Exercise aim:
Write the listing below out again exactly, dropping the images.

Data segment:
━━━━━━━━━━━━━━━━━━━━━━━━━━━━━━
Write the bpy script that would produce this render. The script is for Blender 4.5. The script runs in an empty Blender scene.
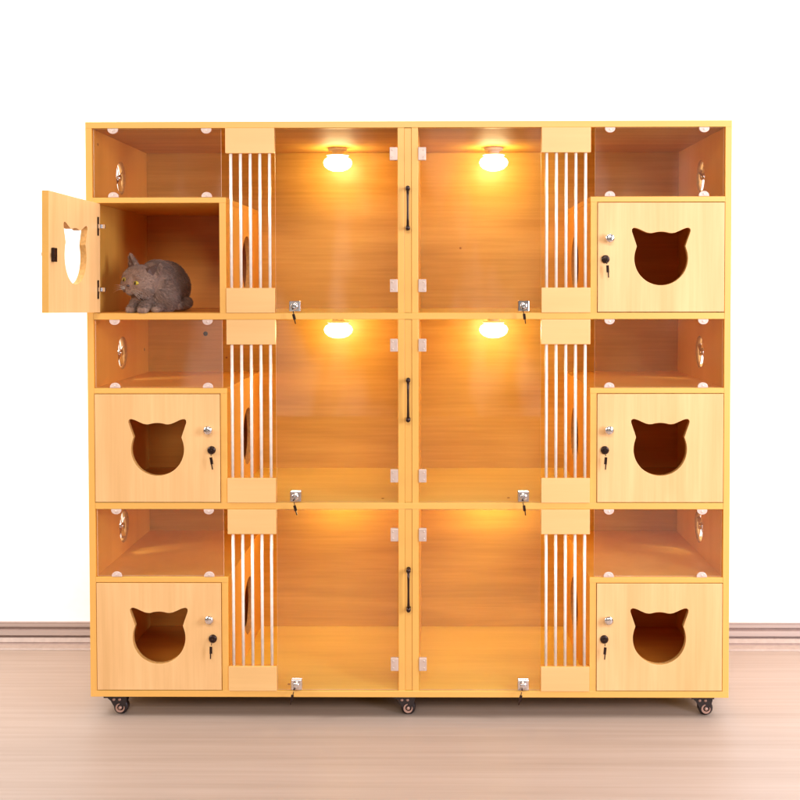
import bpy, bmesh, math, random
from mathutils import Vector, Matrix, noise
random.seed(7)
PI = math.pi
scene = bpy.context.scene
C = scene.collection

GZ = -.0125                                     # ground level
# ------------------------------------------------------------------ helpers
def tag(o, label=None, cat=None, group=None, kind=None):
    if label: o['label'] = label
    if cat: o['category'] = cat
    if group: o['group'] = group
    if kind: o['kind'] = kind
    return o

def obj(name, bm, mats, parent=None, loc=(0, 0, 0), smooth=False):
    me = bpy.data.meshes.new(name)
    bm.normal_update()
    if smooth:
        for f in bm.faces: f.smooth = True
    bm.to_mesh(me); bm.free()
    for m in (mats if isinstance(mats, (list, tuple)) else [mats]): me.materials.append(m)
    o = bpy.data.objects.new(name, me); C.objects.link(o)
    o.location = loc
    if parent: o.parent = parent
    return o

def dup(o, parent, loc=None):
    c = o.copy(); C.objects.link(c); c.parent = parent
    if loc is not None: c.location = loc
    for ch in list(o.children):
        d = ch.copy(); C.objects.link(d); d.parent = c
    return c

def box(bm, x0, x1, y0, y1, z0, z1, bev=0.0009, edge=None):
    """box; edge = function(normal) -> material index"""
    t = bmesh.new()
    bmesh.ops.create_cube(t, size=1)
    for v in t.verts:
        v.co = Vector(((x0+x1)/2 + v.co.x*(x1-x0), (y0+y1)/2 + v.co.y*(y1-y0), (z0+z1)/2 + v.co.z*(z1-z0)))
    if bev: bmesh.ops.bevel(t, geom=list(t.edges), offset=bev, segments=2, affect='EDGES', profile=.5)
    t.normal_update()
    if edge:
        for f in t.faces: f.material_index = edge(f.normal)
    merge(bm, t)
    return bm

def merge(bm, t, M=None, mat=None):
    if M is not None: bmesh.ops.transform(t, matrix=M, verts=t.verts)
    if mat is not None:
        for f in t.faces: f.material_index = mat
    me = bpy.data.meshes.new('tmp'); t.to_mesh(me); t.free()
    bm.from_mesh(me); bpy.data.meshes.remove(me)

def lathe(bm, prof, seg=32, M=None, mat=None):
    """prof = [(r, h)] about local z"""
    t = bmesh.new(); rings = []
    for r, h in prof:
        if r < 1e-6: rings.append([t.verts.new((0, 0, h))])
        else: rings.append([t.verts.new((r*math.cos(2*PI*k/seg), r*math.sin(2*PI*k/seg), h)) for k in range(seg)])
    for a, b in zip(rings, rings[1:]):
        for k in range(seg):
            k2 = (k+1) % seg
            if len(a) == 1 and len(b) == 1: continue
            if len(a) == 1: f = t.faces.new((a[0], b[k2], b[k]))
            elif len(b) == 1: f = t.faces.new((a[k], a[k2], b[0]))
            else: f = t.faces.new((a[k], a[k2], b[k2], b[k]))
            f.smooth = True
    bmesh.ops.recalc_face_normals(t, faces=t.faces)
    merge(bm, t, M, mat)

def tube(bm, pts, r, seg=10, mat=None):
    t = bmesh.new(); rings = []
    pts = [Vector(p) for p in pts]
    rr = r if isinstance(r, (list, tuple)) else [r]*len(pts)
    for i, p in enumerate(pts):
        d = (pts[min(i+1, len(pts)-1)] - pts[max(i-1, 0)]).normalized()
        u = d.orthogonal().normalized() if i == 0 else (u - d*u.dot(d)).normalized()
        w = d.cross(u)
        rings.append([t.verts.new(p + (u*math.cos(2*PI*k/seg) + w*math.sin(2*PI*k/seg))*rr[i]) for k in range(seg)])
    for a, b in zip(rings, rings[1:]):
        for k in range(seg):
            f = t.faces.new((a[k], a[(k+1) % seg], b[(k+1) % seg], b[k])); f.smooth = True
    t.faces.new(rings[0][::-1]); t.faces.new(rings[-1])
    bmesh.ops.recalc_face_normals(t, faces=t.faces)
    merge(bm, t, None, mat)

def ellipsoid(bm, c, r, rot=(0, 0, 0), mat=None, u=24, v=16):
    from mathutils import Euler
    t = bmesh.new()
    bmesh.ops.create_uvsphere(t, u_segments=u, v_segments=v, radius=1)
    for f in t.faces: f.smooth = True
    M = Matrix.Translation(c) @ Euler(rot).to_matrix().to_4x4() @ Matrix.Diagonal((*r, 1))
    merge(bm, t, M, mat)

def plate(loops, thick, M, bev=0.0008, fn=None):
    """2D plate with holes from closed loops, thickness centred on local z, then transformed by M"""
    cu = bpy.data.curves.new('plate', 'CURVE'); cu.dimensions = '2D'; cu.fill_mode = 'BOTH'
    cu.extrude = thick/2 - bev; cu.bevel_depth = bev; cu.bevel_resolution = 1; cu.offset = -bev
    for L in loops:
        sp = cu.splines.new('POLY'); sp.points.add(len(L)-1); sp.use_cyclic_u = True
        for p, q in zip(sp.points, L): p.co = (q[0], q[1], 0, 1)
    o = bpy.data.objects.new('plate', cu); C.objects.link(o)
    bpy.context.view_layer.update()
    me = bpy.data.meshes.new_from_object(o.evaluated_get(bpy.context.evaluated_depsgraph_get()))
    bpy.data.objects.remove(o); bpy.data.curves.remove(cu)
    bm = bmesh.new(); bm.from_mesh(me); bpy.data.meshes.remove(me)
    for f in bm.faces: f.material_index = 0 if abs(f.normal.z) > .5 else 1; f.smooth = False
    bmesh.ops.remove_doubles(bm, verts=bm.verts, dist=1e-6)
    if fn:
        for f in bm.faces: f.material_index = fn(f)
    bmesh.ops.transform(bm, matrix=M, verts=bm.verts)
    bmesh.ops.recalc_face_normals(bm, faces=bm.faces)
    return bm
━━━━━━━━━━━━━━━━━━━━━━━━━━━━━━
Response below:
Write the bpy script that would produce this render. The script is for Blender 4.5. The script runs in an empty Blender scene.
import bpy, bmesh, math, random
from mathutils import Vector, Matrix, noise
random.seed(7)
PI = math.pi
scene = bpy.context.scene
C = scene.collection

GZ = -.0125                                     # ground level
# ------------------------------------------------------------------ helpers
def tag(o, label=None, cat=None, group=None, kind=None):
    if label: o['label'] = label
    if cat: o['category'] = cat
    if group: o['group'] = group
    if kind: o['kind'] = kind
    return o

def obj(name, bm, mats, parent=None, loc=(0, 0, 0), smooth=False):
    me = bpy.data.meshes.new(name)
    bm.normal_update()
    if smooth:
        for f in bm.faces: f.smooth = True
    bm.to_mesh(me); bm.free()
    for m in (mats if isinstance(mats, (list, tuple)) else [mats]): me.materials.append(m)
    o = bpy.data.objects.new(name, me); C.objects.link(o)
    o.location = loc
    if parent: o.parent = parent
    return o

def dup(o, parent, loc=None):
    c = o.copy(); C.objects.link(c); c.parent = parent
    if loc is not None: c.location = loc
    for ch in list(o.children):
        d = ch.copy(); C.objects.link(d); d.parent = c
    return c

def box(bm, x0, x1, y0, y1, z0, z1, bev=0.0009, edge=None):
    """box; edge = function(normal) -> material index"""
    t = bmesh.new()
    bmesh.ops.create_cube(t, size=1)
    for v in t.verts:
        v.co = Vector(((x0+x1)/2 + v.co.x*(x1-x0), (y0+y1)/2 + v.co.y*(y1-y0), (z0+z1)/2 + v.co.z*(z1-z0)))
    if bev: bmesh.ops.bevel(t, geom=list(t.edges), offset=bev, segments=2, affect='EDGES', profile=.5)
    t.normal_update()
    if edge:
        for f in t.faces: f.material_index = edge(f.normal)
    merge(bm, t)
    return bm

def merge(bm, t, M=None, mat=None):
    if M is not None: bmesh.ops.transform(t, matrix=M, verts=t.verts)
    if mat is not None:
        for f in t.faces: f.material_index = mat
    me = bpy.data.meshes.new('tmp'); t.to_mesh(me); t.free()
    bm.from_mesh(me); bpy.data.meshes.remove(me)

def lathe(bm, prof, seg=32, M=None, mat=None):
    """prof = [(r, h)] about local z"""
    t = bmesh.new(); rings = []
    for r, h in prof:
        if r < 1e-6: rings.append([t.verts.new((0, 0, h))])
        else: rings.append([t.verts.new((r*math.cos(2*PI*k/seg), r*math.sin(2*PI*k/seg), h)) for k in range(seg)])
    for a, b in zip(rings, rings[1:]):
        for k in range(seg):
            k2 = (k+1) % seg
            if len(a) == 1 and len(b) == 1: continue
            if len(a) == 1: f = t.faces.new((a[0], b[k2], b[k]))
            elif len(b) == 1: f = t.faces.new((a[k], a[k2], b[0]))
            else: f = t.faces.new((a[k], a[k2], b[k2], b[k]))
            f.smooth = True
    bmesh.ops.recalc_face_normals(t, faces=t.faces)
    merge(bm, t, M, mat)

def tube(bm, pts, r, seg=10, mat=None):
    t = bmesh.new(); rings = []
    pts = [Vector(p) for p in pts]
    rr = r if isinstance(r, (list, tuple)) else [r]*len(pts)
    for i, p in enumerate(pts):
        d = (pts[min(i+1, len(pts)-1)] - pts[max(i-1, 0)]).normalized()
        u = d.orthogonal().normalized() if i == 0 else (u - d*u.dot(d)).normalized()
        w = d.cross(u)
        rings.append([t.verts.new(p + (u*math.cos(2*PI*k/seg) + w*math.sin(2*PI*k/seg))*rr[i]) for k in range(seg)])
    for a, b in zip(rings, rings[1:]):
        for k in range(seg):
            f = t.faces.new((a[k], a[(k+1) % seg], b[(k+1) % seg], b[k])); f.smooth = True
    t.faces.new(rings[0][::-1]); t.faces.new(rings[-1])
    bmesh.ops.recalc_face_normals(t, faces=t.faces)
    merge(bm, t, None, mat)

def ellipsoid(bm, c, r, rot=(0, 0, 0), mat=None, u=24, v=16):
    from mathutils import Euler
    t = bmesh.new()
    bmesh.ops.create_uvsphere(t, u_segments=u, v_segments=v, radius=1)
    for f in t.faces: f.smooth = True
    M = Matrix.Translation(c) @ Euler(rot).to_matrix().to_4x4() @ Matrix.Diagonal((*r, 1))
    merge(bm, t, M, mat)

def plate(loops, thick, M, bev=0.0008, fn=None):
    """2D plate with holes from closed loops, thickness centred on local z, then transformed by M"""
    cu = bpy.data.curves.new('plate', 'CURVE'); cu.dimensions = '2D'; cu.fill_mode = 'BOTH'
    cu.extrude = thick/2 - bev; cu.bevel_depth = bev; cu.bevel_resolution = 1; cu.offset = -bev
    for L in loops:
        sp = cu.splines.new('POLY'); sp.points.add(len(L)-1); sp.use_cyclic_u = True
        for p, q in zip(sp.points, L): p.co = (q[0], q[1], 0, 1)
    o = bpy.data.objects.new('plate', cu); C.objects.link(o)
    bpy.context.view_layer.update()
    me = bpy.data.meshes.new_from_object(o.evaluated_get(bpy.context.evaluated_depsgraph_get()))
    bpy.data.objects.remove(o); bpy.data.curves.remove(cu)
    bm = bmesh.new(); bm.from_mesh(me); bpy.data.meshes.remove(me)
    for f in bm.faces: f.material_index = 0 if abs(f.normal.z) > .5 else 1; f.smooth = False
    bmesh.ops.remove_doubles(bm, verts=bm.verts, dist=1e-6)
    if fn:
        for f in bm.faces: f.material_index = fn(f)
    bmesh.ops.transform(bm, matrix=M, verts=bm.verts)
    bmesh.ops.recalc_face_normals(bm, faces=bm.faces)
    return bm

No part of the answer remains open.